US, 2005, 90 minutes, Colour.
Devon Gummersall, Tina Payne, Derek Richardson, Tina Illman, Scott Whyte, Arielle Kebbel, Michael Ironside, Eric Mabeus, Marcia Strassman.
Directed by Dave Payne.

The director has humorously pre-empted reviewers making snide reviews by including in the end credits a comment about saying that his film is a ‘stinker’. Sight and Sound were wittier in a caption for a still, ‘Smellsville’.

The Reeker here is an updated version of the Grim Reaper. His tools are far more power driven than a mere scythe. And his smell is, of course, the stench of death.

It’s a pity in so many of these films that the central characters are so unpleasant/hedonistic/amoral that it is very hard to care whether the Reeker gets them or not or in what order they go (usually in a rather Puritanical way, the most permissive gets it first). That said, there is an eerie atmosphere here as most of the action takes place at night in a deserted desert motel, ominously named ‘Halfway’ and five twentysomethings are bamboozled by mysterious sounds and part bodies and then terrorised by the Reeker. Michael Ironside who can be counted on as a regular movie heavy is in fact a pleasant character who deserves more interest and sympathy than the main group even though one of them is blind and a girl from Johannesburg (therefore, she says, it takes a lot to scare her) are more congenial.

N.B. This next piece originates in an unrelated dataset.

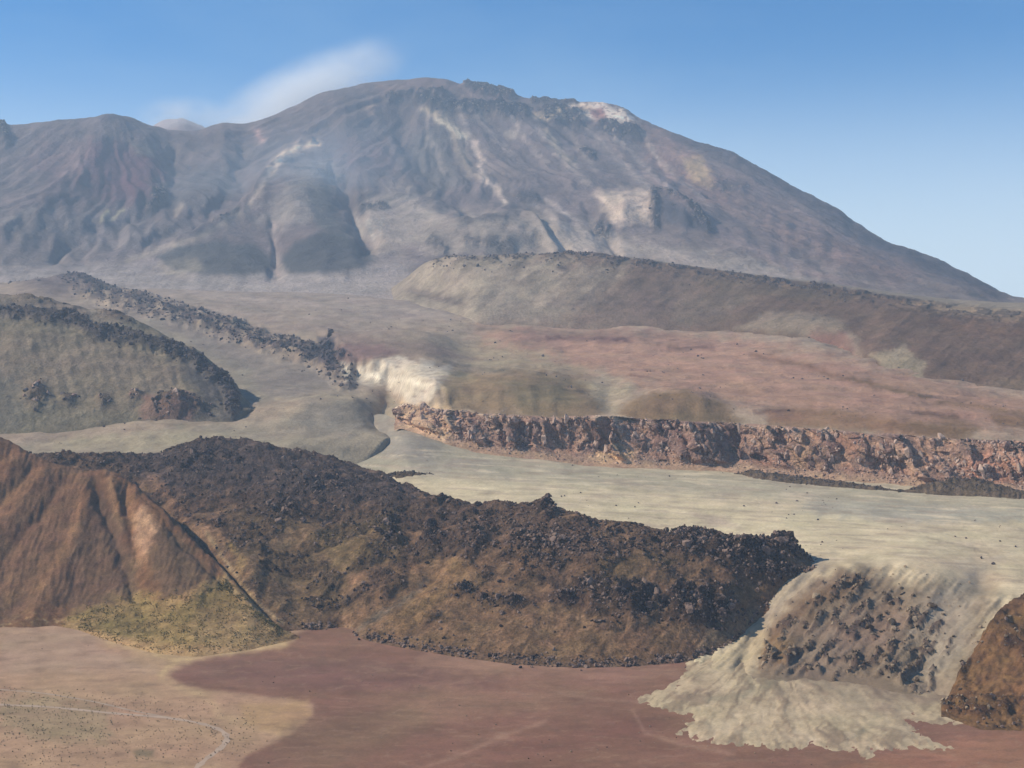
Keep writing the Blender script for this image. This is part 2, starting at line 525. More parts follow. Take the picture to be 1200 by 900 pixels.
# the red bed: broad darker and lighter pans
A.patch([(200, 792), (250, 772), (420, 770), (600, 800), (500, 812), (300, 806)], (112, 80, 76), 8, 6, 0.55)
A.patch([(420, 815), (520, 800), (720, 805), (640, 830), (480, 850)], (140, 106, 90), 12, 10, 0.55)
A.patch([(600, 860), (760, 840), (800, 870), (700, 900), (560, 910)], (118, 80, 70), 12, 10, 0.5)
A.patch([(500, 760), (740, 775), (820, 790), (740, 800), (480, 785)], (148, 112, 98), 7, 6, 0.6)
A.patch([(690, 835), (770, 828), (800, 842), (740, 850)], (110, 78, 66), 6, 4, 0.6)
A.patch([(350, 840), (480, 825), (520, 850), (400, 900), (290, 900)], (114, 88, 74), 12, 9, 0.5)
A.patch([(1000, 895), (1150, 860), (1250, 850), (1250, 920), (900, 920)], (146, 102, 84), 7, 5, 0.7)
A.mottle(90, 10, 0.20, 71)
A.mottle(14, 4, 0.12, 72)
A.mixc(sm(0.12, 0.3, ridged(A.bx / 70 + .4 * fbm(A.bx / 20, A.by / 9, 3, 183), A.by / 12, 3, 181) - 0.62) * 0.35, (150, 118, 102))
A.mixc(sm(0.1, 0.35, fbm(A.bx / 30, A.by / 5, 5, 182)) * 0.3, (104, 80, 70))
for pts, w_ in [([(480, 905), (545, 883), (590, 862), (640, 845)], 2.6), ([(742, 832), (755, 858), (790, 870), (860, 884)], 2.4), ([(655, 812), (700, 820), (820, 826)], 2.0)]:
    A.stroke(pts, w_, (152, 116, 102), 0.6, 1.0)
cellred = (A.redm[:-1, :-1] > 0.5)
tag(A.mesh('dry_lake_bed', M_playa, cellred), 'flat reddish brown dry lake bed in front of the dark lava', 'lake bed', 'structure')
tag(A.mesh('sandy_shore', M_playa, ~cellred), 'pale tan sandy shore at lower left beside the reddish lake bed', 'shore', 'structure')

# vehicle tracks on the shore: thin worn strips just above the sand
def strip(name, pts, w, mat, z0=0.05):
    P = np.array([gpt(*p) for p in pts])
    t = np.linspace(0, len(P) - 1, 70)
    P = np.stack([np.interp(t, range(len(P)), P[:, k]) for k in range(3)], 1)
    for _ in range(6): P[1:-1] = (P[:-2] + P[1:-1] * 2 + P[2:]) / 4
    d = np.gradient(P[:, :2], axis=0); d /= np.linalg.norm(d, axis=1)[:, None]
    nrm = np.stack([-d[:, 1], d[:, 0]], 1)
    wv = w * (1 + 0.25 * np.sin(np.arange(70) * 1.7) + 0.2 * rng.uniform(-1, 1, 70))
    V = []
    for k in (-1, -0.35, 0.35, 1):
        Q = P.copy(); Q[:, :2] += nrm * (wv * k / 2)[:, None]; Q[:, 2] += z0 - 0.0 * abs(k); V.append(Q)
    V = np.concatenate(V)
    f = []
    for k in range(3):
        for i in range(69): f.append((k * 70 + i, k * 70 + i + 1, (k + 1) * 70 + i + 1, (k + 1) * 70 + i))
    o = raw_mesh(name, V, np.array(f), mat)
    return o
def track_mat(name, c):
    m = bpy.data.materials.new(name); m.use_nodes = True
    n, l = m.node_tree.nodes, m.node_tree.links
    b = n['Principled BSDF']; b.inputs['Roughness'].default_value = 0.95
    t = n.new('ShaderNodeTexNoise'); t.inputs['Scale'].default_value = 0.12; t.inputs['Detail'].default_value = 6
    r = n.new('ShaderNodeValToRGB'); e = r.color_ramp.elements
    e[0].position = 0.3; e[1].position = 0.7
    e[0].color = (*(lin(c) * 0.86), 1); e[1].color = (*(lin(c) * 1.08), 1)
    geo = n.new('ShaderNodeNewGeometry'); l.new(geo.outputs['Position'], t.inputs['Vector'])
    l.new(t.outputs[0], r.inputs['Fac']); l.new(r.outputs[0], b.inputs['Base Color'])
    return m
M_track = track_mat('worn_track', (176, 148, 124))
M_track2 = track_mat('faint_track', (166, 140, 116))
gw = sm(-0.05, 0.3, fbm(A.X / 60, A.Y / 90, 3, 180)) * (A.by < 925) + 0.5 * sm(12, 0, np.abs(A.by - 788)) * (A.bx > 380)
P = scatter_pts(A, gw, 900)
tag(rock_stuff('scattered_stones', P, sizes(900, 0.12, 0.75, 3.2), R_tan), 'small brown stones strewn over the lake bed and shore', 'stones', 'stuff')
tag(strip('dirt_track', [(-600, 800), (-300, 812), (-60, 822), (0, 826), (60, 828), (130, 836), (190, 840), (235, 847), (262, 856), (268, 866), (258, 878), (240, 890), (222, 908), (200, 940)], 3.6, M_track),
    'pale worn dirt track curving down across the sandy shore', 'track', 'structure')
tag(strip('dirt_track', [(-600, 775), (-300, 792), (-60, 804), (0, 808), (50, 812), (110, 822), (160, 834), (200, 841)], 2.2, M_track2, 0.03),
    'fainter upper dirt track joining the worn track on the sandy shore', 'track', 'structure')

# ------------------------------------------------------------------ 2. pale fan of washed sand on the lake bed
px = np.arange(720, 1300, 1.8)
B = Surf([[(700, 925, Yflat(925)), (1400, 925, Yflat(925))], [(700, 765, Yflat(765)), (1400, 765, Yflat(765))]], px, [130], 0)
fan = [(740, 822), (752, 812), (778, 803), (792, 793), (800, 780), (800, 768), (1300, 768), (1300, 846), (1200, 847), (1110, 853), (1066, 846), (1090, 862), (1122, 874), (1120, 882), (1060, 880), (1035, 882), (1015, 892), (1000, 884), (960, 880), (920, 882), (880, 878), (850, 876), (815, 873), (792, 862), (794, 852), (808, 842), (795, 838), (765, 832)]
wd = poly_dist(B.bx + 12 * fbm(B.bx / 18, B.by / 9, 5, 21, .6) + 3 * fbm(B.bx / 4, B.by / 3, 3, 28), B.by + 7 * fbm(B.bx / 14, B.by / 7, 5, 22, .6), fan) + 7 * np.abs(fbm(np.arctan2(B.bx - 905, (B.by - 740) * 1.6) * 22, np.hypot(B.bx - 905, (B.by - 740) * 1.6) / 60, 4, 29))
B.gain = (1.08, 1.00, 1.04)
fa = np.arctan2(B.bx - 905, (B.by - 740) * 1.6); fr_ = np.hypot(B.bx - 905, (B.by - 740) * 1.6)
flow_n = fbm(fa * 7 + 0.6 * fbm(B.bx / 30, B.by / 14, 3, 26), fr_ / 70, 5, 27, .6)
B.Z[:] = ZL + sm(3, -12, wd) * 1.1 * (flow_n + .15) + np.clip(0.9 * sm(2, -26, wd) - 0.15, -0.2, 9) + sm(3, -10, wd) * (0.45 * ridged(B.X / 9, B.Y / 14, 4, 24) - 0.2)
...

Just when you thought the ending was going to be more than a bit flat, there is a twist that turns the whole thing into a rather grim purgatorial kind of story.

1.The tradition of the horror film? An isolated group? Menaced by the unknown? How interesting a variation on the theme?

2.The locations, the California desert? The motel? Realistic atmosphere? Eerie atmosphere? Musical score?

3.The theme of death? Death and the pursuit of its victims? The realism of the plot – and the twist at the end? The experience of death?

4.The focus on young people, an amoral group, hedonistic? Selfish? Deserving of their fate – or not? Jack and Gretchen and their being saved?

5.The prologue: the family, the mother and son playing “I Spy” in the car, the father asleep, the deer, the crash? The death? The father being savaged? Indication of themes to come?

6.Nelson and Tripp? Going on the journey? Meeting up with Gretchen and Cookie? Jack and his blindness? Tripp and his callous attitudes, the drugs, dealing with Radford? Gretchen and her severity? Allowing Tripp on, his inane comments, obtuse about Jack’s blindness? His being put out?

7.The characters: Gretchen, South African, straightforward? Cookie, out for a good time? Tripp, obtuse? Nelson, friendly, the relationship with Cookie? Jack and the story of his blindness? The journey? The motel, running out of petrol, the return? Finding it abandoned?

8.The devices of the group wandering around during the night, the empty motel, the sense of presence? The gradual attacks? The killings? How well did the film create an eerie atmosphere? Frights and shocks?

9.Radford, his pursuit of Tripp, the confrontations, his appearing and disappearing within the experience?

10.Tripp and his meeting Henry, the van, his searching for his wife? His illness? In the van? The people afraid of him, his being gentle? His death?

11.The appearance of death, eerie? The machines? The killings? The pursuit, appearance and disappearance?

12.Tripp, his death, losing his arm? Cookie and the lavatory? Nelson and his relationship with Cookie? His death?

13.Gretchen and Jack, trying to survive on the top of the van, Jack and his death?

14.The revelation of the truth? The accident? Gretchen and her driving with Jack, being prepared to risk death for life?

15.The aftermath, Gretchen and Jack surviving? The truth about the accident?

16.The title – the smell, the stench of death? A variation on the Grim Reaper?